Q: Did it feel very heavy to do this? Or did you just push through to film as quick as possible?
TV-L: We were lucky in the sense that we were in prison all day every day, so that gives you a taste for that life and channels your mind. And also because our schedule was tight that concentrated one’s mind to make sure there was no messing around and you’ve got to make decisions quickly, which sometimes can lend itself to a film like this.
I did a lot of reading around the subject and the story, and my character is clear in term of his objectives and singlemindedness, so you have to find a commitment to match that — which is easy. If you’re going to play a part that’s a lead or you are leading from the front of an acting company you have to be able to deliver. It’s an exciting opportunity because the script can be amazing and you can have amazing crews and supporting cast, but if you’re playing an important role, no matter how good your support is the cake can collapse in the middle. So that’s the galvanizing responsibility. I loved it because he’s a leader in the film and you want to be the leader on the set. If you are number one on the call sheet you have to carry it like that and that’s an exciting responsibility.

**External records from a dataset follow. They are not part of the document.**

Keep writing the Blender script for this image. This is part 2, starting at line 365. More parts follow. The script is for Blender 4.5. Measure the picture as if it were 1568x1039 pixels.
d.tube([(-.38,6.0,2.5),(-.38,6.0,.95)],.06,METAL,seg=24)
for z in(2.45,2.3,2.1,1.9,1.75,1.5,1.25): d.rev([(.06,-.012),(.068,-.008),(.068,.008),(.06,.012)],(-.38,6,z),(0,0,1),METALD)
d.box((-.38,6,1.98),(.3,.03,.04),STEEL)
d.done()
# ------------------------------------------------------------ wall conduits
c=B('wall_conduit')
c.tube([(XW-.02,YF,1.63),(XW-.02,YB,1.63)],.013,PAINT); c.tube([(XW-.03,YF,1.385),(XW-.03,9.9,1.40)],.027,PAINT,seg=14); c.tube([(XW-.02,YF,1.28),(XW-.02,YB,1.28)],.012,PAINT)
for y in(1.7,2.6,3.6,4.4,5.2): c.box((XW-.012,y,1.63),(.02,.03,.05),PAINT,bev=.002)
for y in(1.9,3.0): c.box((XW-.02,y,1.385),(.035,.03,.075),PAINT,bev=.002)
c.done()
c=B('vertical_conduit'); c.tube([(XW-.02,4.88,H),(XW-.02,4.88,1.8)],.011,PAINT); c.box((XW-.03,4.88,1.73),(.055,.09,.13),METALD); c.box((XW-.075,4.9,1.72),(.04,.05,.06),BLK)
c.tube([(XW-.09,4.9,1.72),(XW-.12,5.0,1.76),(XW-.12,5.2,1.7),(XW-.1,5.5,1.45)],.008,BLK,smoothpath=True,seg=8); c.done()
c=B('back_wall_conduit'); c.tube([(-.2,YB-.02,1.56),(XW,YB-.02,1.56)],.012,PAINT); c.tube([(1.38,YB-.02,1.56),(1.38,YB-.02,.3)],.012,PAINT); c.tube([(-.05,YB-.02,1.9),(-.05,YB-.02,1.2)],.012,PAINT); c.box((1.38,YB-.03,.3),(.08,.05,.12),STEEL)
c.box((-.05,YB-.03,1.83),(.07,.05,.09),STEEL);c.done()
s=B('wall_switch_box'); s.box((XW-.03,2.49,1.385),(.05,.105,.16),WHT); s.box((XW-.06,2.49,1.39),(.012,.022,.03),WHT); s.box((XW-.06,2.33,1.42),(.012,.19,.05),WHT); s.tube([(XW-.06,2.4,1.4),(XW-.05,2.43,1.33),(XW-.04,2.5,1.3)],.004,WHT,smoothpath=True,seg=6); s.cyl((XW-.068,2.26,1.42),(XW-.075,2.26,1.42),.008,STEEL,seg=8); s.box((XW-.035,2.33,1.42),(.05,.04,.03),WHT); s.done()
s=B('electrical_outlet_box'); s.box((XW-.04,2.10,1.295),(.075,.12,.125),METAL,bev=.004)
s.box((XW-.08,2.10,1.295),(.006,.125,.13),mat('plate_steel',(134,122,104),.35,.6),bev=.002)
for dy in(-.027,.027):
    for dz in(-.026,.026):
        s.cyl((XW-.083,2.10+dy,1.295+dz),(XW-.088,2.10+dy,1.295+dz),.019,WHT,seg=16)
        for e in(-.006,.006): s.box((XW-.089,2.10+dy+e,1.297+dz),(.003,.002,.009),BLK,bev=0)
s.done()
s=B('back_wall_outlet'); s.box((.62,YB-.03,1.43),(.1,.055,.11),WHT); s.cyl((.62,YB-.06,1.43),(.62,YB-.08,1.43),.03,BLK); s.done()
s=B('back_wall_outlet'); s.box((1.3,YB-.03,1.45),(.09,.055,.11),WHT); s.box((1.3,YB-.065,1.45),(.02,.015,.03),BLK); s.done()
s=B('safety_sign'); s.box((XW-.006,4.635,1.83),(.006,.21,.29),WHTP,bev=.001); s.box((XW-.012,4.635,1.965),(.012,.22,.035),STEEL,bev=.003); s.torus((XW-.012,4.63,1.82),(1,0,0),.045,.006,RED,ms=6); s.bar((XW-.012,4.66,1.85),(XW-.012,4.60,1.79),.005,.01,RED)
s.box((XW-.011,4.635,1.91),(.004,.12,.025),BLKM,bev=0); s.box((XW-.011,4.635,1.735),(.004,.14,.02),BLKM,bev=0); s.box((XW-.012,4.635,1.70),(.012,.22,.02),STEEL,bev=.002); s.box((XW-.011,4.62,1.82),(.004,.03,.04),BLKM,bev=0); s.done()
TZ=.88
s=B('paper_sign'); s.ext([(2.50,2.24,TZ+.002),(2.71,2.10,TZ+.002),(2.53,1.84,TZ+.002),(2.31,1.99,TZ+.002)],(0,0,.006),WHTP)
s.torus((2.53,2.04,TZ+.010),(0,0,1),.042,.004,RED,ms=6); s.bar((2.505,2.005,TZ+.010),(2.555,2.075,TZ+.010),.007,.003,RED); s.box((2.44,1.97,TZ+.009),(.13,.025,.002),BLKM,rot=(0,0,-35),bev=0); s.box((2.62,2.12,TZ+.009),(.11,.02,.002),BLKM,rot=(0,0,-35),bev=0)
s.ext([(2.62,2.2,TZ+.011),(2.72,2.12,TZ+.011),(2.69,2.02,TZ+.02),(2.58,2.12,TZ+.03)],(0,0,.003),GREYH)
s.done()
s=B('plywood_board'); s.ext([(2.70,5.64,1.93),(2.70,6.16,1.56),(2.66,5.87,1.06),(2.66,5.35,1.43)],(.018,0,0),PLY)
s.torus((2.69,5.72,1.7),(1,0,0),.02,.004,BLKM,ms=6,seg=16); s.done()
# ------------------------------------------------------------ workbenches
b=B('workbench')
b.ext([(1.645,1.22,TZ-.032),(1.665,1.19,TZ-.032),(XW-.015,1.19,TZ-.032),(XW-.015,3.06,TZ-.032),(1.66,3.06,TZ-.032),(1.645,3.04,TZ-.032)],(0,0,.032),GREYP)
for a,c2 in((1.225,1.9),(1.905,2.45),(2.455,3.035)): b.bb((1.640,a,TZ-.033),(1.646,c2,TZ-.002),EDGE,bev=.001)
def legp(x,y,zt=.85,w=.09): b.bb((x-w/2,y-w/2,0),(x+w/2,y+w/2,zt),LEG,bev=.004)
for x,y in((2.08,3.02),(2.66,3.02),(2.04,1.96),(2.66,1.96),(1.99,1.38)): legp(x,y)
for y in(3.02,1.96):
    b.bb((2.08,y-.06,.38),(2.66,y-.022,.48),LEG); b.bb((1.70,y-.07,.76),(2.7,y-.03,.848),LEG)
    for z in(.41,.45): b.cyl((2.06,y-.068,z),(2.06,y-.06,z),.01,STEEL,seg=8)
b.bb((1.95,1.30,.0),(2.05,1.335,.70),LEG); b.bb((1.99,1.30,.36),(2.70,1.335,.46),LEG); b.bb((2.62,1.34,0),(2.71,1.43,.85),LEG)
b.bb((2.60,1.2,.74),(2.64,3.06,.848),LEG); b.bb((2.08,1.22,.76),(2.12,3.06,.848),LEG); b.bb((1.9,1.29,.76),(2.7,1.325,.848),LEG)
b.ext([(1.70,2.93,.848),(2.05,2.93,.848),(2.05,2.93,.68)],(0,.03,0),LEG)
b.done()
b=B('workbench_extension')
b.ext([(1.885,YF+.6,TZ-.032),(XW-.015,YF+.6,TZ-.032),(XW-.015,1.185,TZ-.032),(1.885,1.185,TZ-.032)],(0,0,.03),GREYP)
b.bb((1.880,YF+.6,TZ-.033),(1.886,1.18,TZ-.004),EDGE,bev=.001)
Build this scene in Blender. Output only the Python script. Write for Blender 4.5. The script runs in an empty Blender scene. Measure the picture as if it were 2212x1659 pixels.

Q: Did you find yourself rallying the crew?
TV-L: I’m not an extrovert in that way but I wanted to make sure we were working as hard as we could.
SB: My approach to it was because we knew in the end people that lived through it were going to watch it, if we did something wrong we were going to be called out on it. So we tried with everything to be as authentic as we could. We done our research, we had interviews with real escapers and a lot of our actors came through Northern Ireland so they lived through it or their parents lived through it.
Also we had an ex-prisoner that survived the hunger strike come down because he had an interest in the film and we just pounced on him and asked what happens when you do this or that, and we were really grateful for all the questions he answered.